- TASK OBJECTIVE
Working from the top of the listing below, retype each line through the line containing "lv.build('lever', M['chrome'], t, smooth=True)", both included, with no pictures.

━━ GIVEN MATERIAL ━━

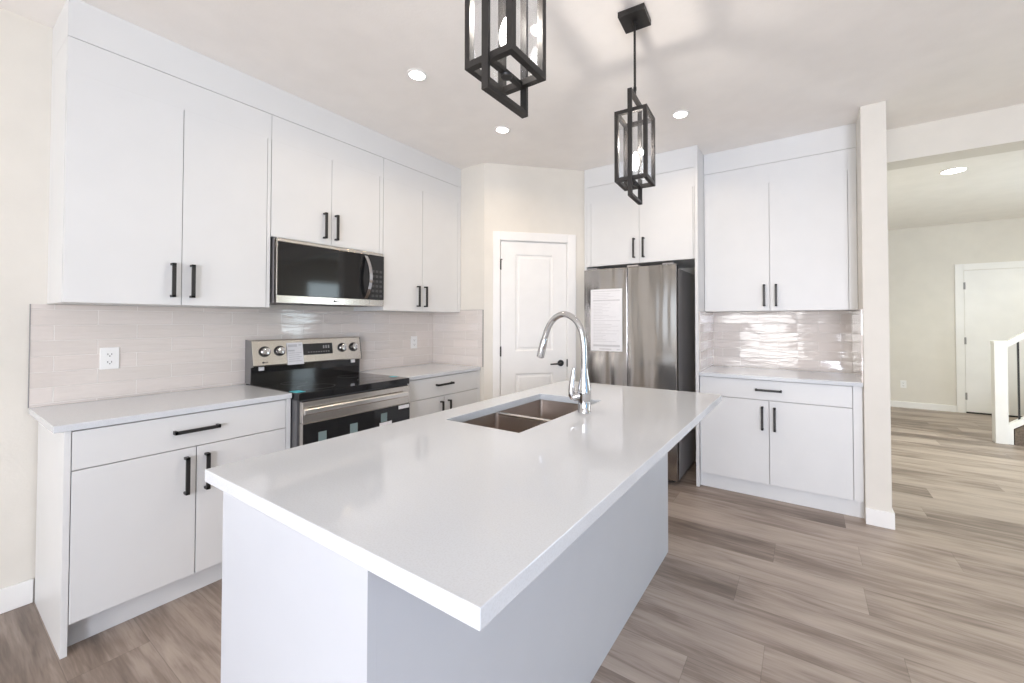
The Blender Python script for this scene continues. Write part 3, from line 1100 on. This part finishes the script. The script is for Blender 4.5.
FX, FY = 2.222, 1.345
t = thing('faucet', 'tall chrome gooseneck kitchen faucet beside the island sink', 'faucet', (FX, FY, IZ))
MB().lathe([(0.031, 0.0005), (0.031, 0.004), (0.0285, 0.007), (0.0280, 0.060), (0.0315, 0.078), (0.0320, 0.098), (0.0280, 0.128), (0.0200, 0.165), (0.0158, 0.20)],
           (FX, FY, IZ)).build('body', M['chrome'], t, smooth=True)
MB().tube(smooth_path([(FX, FY, 1.09), (FX - 0.001, FY, 1.16), (FX - 0.004, FY, 1.22), (FX - 0.018, FY, 1.286), (FX - 0.054, FY, 1.333),
                       (FX - 0.106, FY, 1.3545), (FX - 0.160, FY, 1.336), (FX - 0.197, FY, 1.290), (FX - 0.218, FY, 1.235)]), 0.0148, 18).build('spout', M['chrome'], t, smooth=True)
MB().tube([(FX - 0.2175, FY, 1.237), (FX - 0.219, FY, 1.232), (FX - 0.238, FY, 1.166), (FX - 0.2435, FY, 1.146), (FX - 0.2445, FY, 1.143)],
          [0.0150, 0.0170, 0.0190, 0.0185, 0.015], 20).build('spray_head', M['chrome'], t, smooth=True)
lv = MB().tube([(FX - 0.005, FY - 0.004, 0.985), (FX - 0.043, FY - 0.029, 0.972)], [0.022, 0.019], 18)
lv.tube(smooth_path([(FX - 0.040, FY - 0.028, 0.968), (FX - 0.050, FY - 0.033, 0.985), (FX - 0.047, FY - 0.031, 1.04), (FX - 0.040, FY - 0.027, 1.105)]),
        [0.012 + 0.004 * math.sin(k / 18 * math.pi) - 0.004 * k / 18 for k in range(19)], 14)
lv.build('lever', M['chrome'], t, smooth=True)

# ------------------------------------------------------------------ refrigerator and its surround
FR0, FR1, FRY = 1.387, 2.215, 2.969
t = thing('refrigerator', 'stainless french-door refrigerator with a paper energy label on its left door', 'refrigerator', (1.8, 3.3, 0))
MB().box(FR0 + 0.006, FR1 - 0.006, FRY + 0.085, 3.63, 0.030, 1.758).build('body', M['midgrey'], t, bevel=0.003)
gk = MB().box(FR0 + 0.010, FR1 - 0.010, FRY + 0.062, FRY + 0.0845, 0.040, 1.775)
gk.build('gasket', M['void'], t)
for x in (FR0 + 0.06, FR1 - 0.06):
    for y in (FRY + 0.12, 3.58):
        MB().cyl((x, y, 0.0005), (x, y, 0.030), 0.02, seg=12).build('foot', M['black'], t)
FS = 1.8005


def crowned(x0, x1, z0, z1, y0, y1, crown):
    """Door slab whose front bows outward a few millimetres."""
    mb = MB()
    n = 14
    pts = [(x0 + (x1 - x0) * k / n, y0 + crown * ((2 * k / n - 1) ** 2)) for k in range(n + 1)]
    return mb.prism(pts + [(x1, y1), (x0, y1)], 'z', z0, z1)


dl = crowned(FR0, FS - 0.0025, 0.715, 1.785, FRY, FRY + 0.061, 0.004).build('door', M['steel_fridge'], t, bevel=0.003)
drr = crowned(FS + 0.0025, FR1, 0.715, 1.785, FRY, FRY + 0.061, 0.004).build('door', M['steel_fridge'], t, bevel=0.003)
MB().box(FS - 0.0022, FS + 0.0022, FRY + 0.007, FRY + 0.060, 0.72, 1.780).build('mullion', M['void'], t)
crowned(FR0, FR1, 0.375, 0.705, FRY, FRY + 0.061, 0.004).build('drawer', M['steel_fridge'], t, bevel=0.003)
crowned(FR0, FR1, 0.045, 0.367, FRY, FRY + 0.061, 0.004).build('drawer', M['steel_fridge'], t, bevel=0.003)
for (x0, x1) in ((FR0 + 0.03, FR0 + 0.12), (FR1 - 0.12, FR1 - 0.03)):
    MB().box(x0, x1, FRY + 0.03, FRY + 0.19, 1.7865, 1.802).build('hinge_cover', M['midgrey'], t, bevel=0.003)
MB().box(FS + 0.000, FS + 0.095, FRY - 0.001, FRY + 0.12, 1.7862, 1.800).build('packing_tape', simple('frosted_tape', (0.42, 0.40, 0.38), 0.35), t, bevel=0.002)
pp = MB().box(1.456, 1.757, FRY - 0.0022, FRY - 0.0012, 1.060, 1.606).build('paper_label', M['paper'], dl)
s = MB()


def tl(x0, x1, z0, z1):
    s.box(x0, x1, FRY - 0.0027, FRY - 0.0023, z0, z1)


tl(1.475, 1.740, 1.585, 1.590)
tl(1.480, 1.735, 1.500, 1.512)
tl(1.475, 1.735, 1.325, 1.329)
for i in range(4):
    tl(1.482, 1.62 + 0.09 * random.random(), 1.565 - i * 0.014, 1.568 - i * 0.014)
for i in range(11):
    tl(1.482, 1.56 + 0.17 * random.random(), 1.480 - i * 0.0135, 1.483 - i * 0.0135)
for i in range(13):
    tl(1.482, 1.55 + 0.18 * random.random(), 1.305 - i * 0.0135, 1.308 - i * 0.0135)
tl(1.480, 1.735, 1.098, 1.116)
tl(1.540, 1.655, 1.072, 1.082)
tl(1.705, 1.735, 1.072, 1.080)
s.build('label_print', M['ink'], pp)

t = thing('fridge_cabinet', 'tall white cabinet surround over and beside the refrigerator', 'cabinet', (1.85, 3.37, 0))
MB().box(2.3354, 2.3595, YF, YW - 0.001, 0.0005, HC - 0.001).build('side_panel', WHITE, t, bevel=0.001)
MB().box(1.3365, 1.3600, YF, YW - 0.001, 0.0005, HC - 0.001).build('side_panel', WHITE, t, bevel=0.001)
MB().box(1.3605, 2.3350, YF + TH + 0.003, YW - 0.002, 1.831, HC - 0.001).build('body', WHITE, t)
front(t, 'filler_strip', 'y', YF, 1.3605, 1.405, 1.830, ZDT)
front(t, 'door', 'y', YF, 1.405, 1.870, 1.830, ZDT, (1.826, 1.963))
front(t, 'door', 'y', YF, 1.870, 2.3225, 1.830, ZDT, (1.911, 1.961))
front(t, 'filler_strip', 'y', YF, 2.3225, 2.3350, 1.830, ZDT)
MB().box(1.3605, 2.3350, YF, YF + TH, ZDT + 0.0002, ZL - 0.0015).build('top_rail', WHITE, t)
MB().box(1.3605, 2.3350, YF, YF + TH, ZL + 0.0015, HC - 0.001).build('fascia', WHITE, t)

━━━

- COMPLETED EXERCISE
The Blender Python script for this scene continues. Write part 3, from line 1100 on. This part finishes the script. The script is for Blender 4.5.
FX, FY = 2.222, 1.345
t = thing('faucet', 'tall chrome gooseneck kitchen faucet beside the island sink', 'faucet', (FX, FY, IZ))
MB().lathe([(0.031, 0.0005), (0.031, 0.004), (0.0285, 0.007), (0.0280, 0.060), (0.0315, 0.078), (0.0320, 0.098), (0.0280, 0.128), (0.0200, 0.165), (0.0158, 0.20)],
           (FX, FY, IZ)).build('body', M['chrome'], t, smooth=True)
MB().tube(smooth_path([(FX, FY, 1.09), (FX - 0.001, FY, 1.16), (FX - 0.004, FY, 1.22), (FX - 0.018, FY, 1.286), (FX - 0.054, FY, 1.333),
                       (FX - 0.106, FY, 1.3545), (FX - 0.160, FY, 1.336), (FX - 0.197, FY, 1.290), (FX - 0.218, FY, 1.235)]), 0.0148, 18).build('spout', M['chrome'], t, smooth=True)
MB().tube([(FX - 0.2175, FY, 1.237), (FX - 0.219, FY, 1.232), (FX - 0.238, FY, 1.166), (FX - 0.2435, FY, 1.146), (FX - 0.2445, FY, 1.143)],
          [0.0150, 0.0170, 0.0190, 0.0185, 0.015], 20).build('spray_head', M['chrome'], t, smooth=True)
lv = MB().tube([(FX - 0.005, FY - 0.004, 0.985), (FX - 0.043, FY - 0.029, 0.972)], [0.022, 0.019], 18)
lv.tube(smooth_path([(FX - 0.040, FY - 0.028, 0.968), (FX - 0.050, FY - 0.033, 0.985), (FX - 0.047, FY - 0.031, 1.04), (FX - 0.040, FY - 0.027, 1.105)]),
        [0.012 + 0.004 * math.sin(k / 18 * math.pi) - 0.004 * k / 18 for k in range(19)], 14)
lv.build('lever', M['chrome'], t, smooth=True)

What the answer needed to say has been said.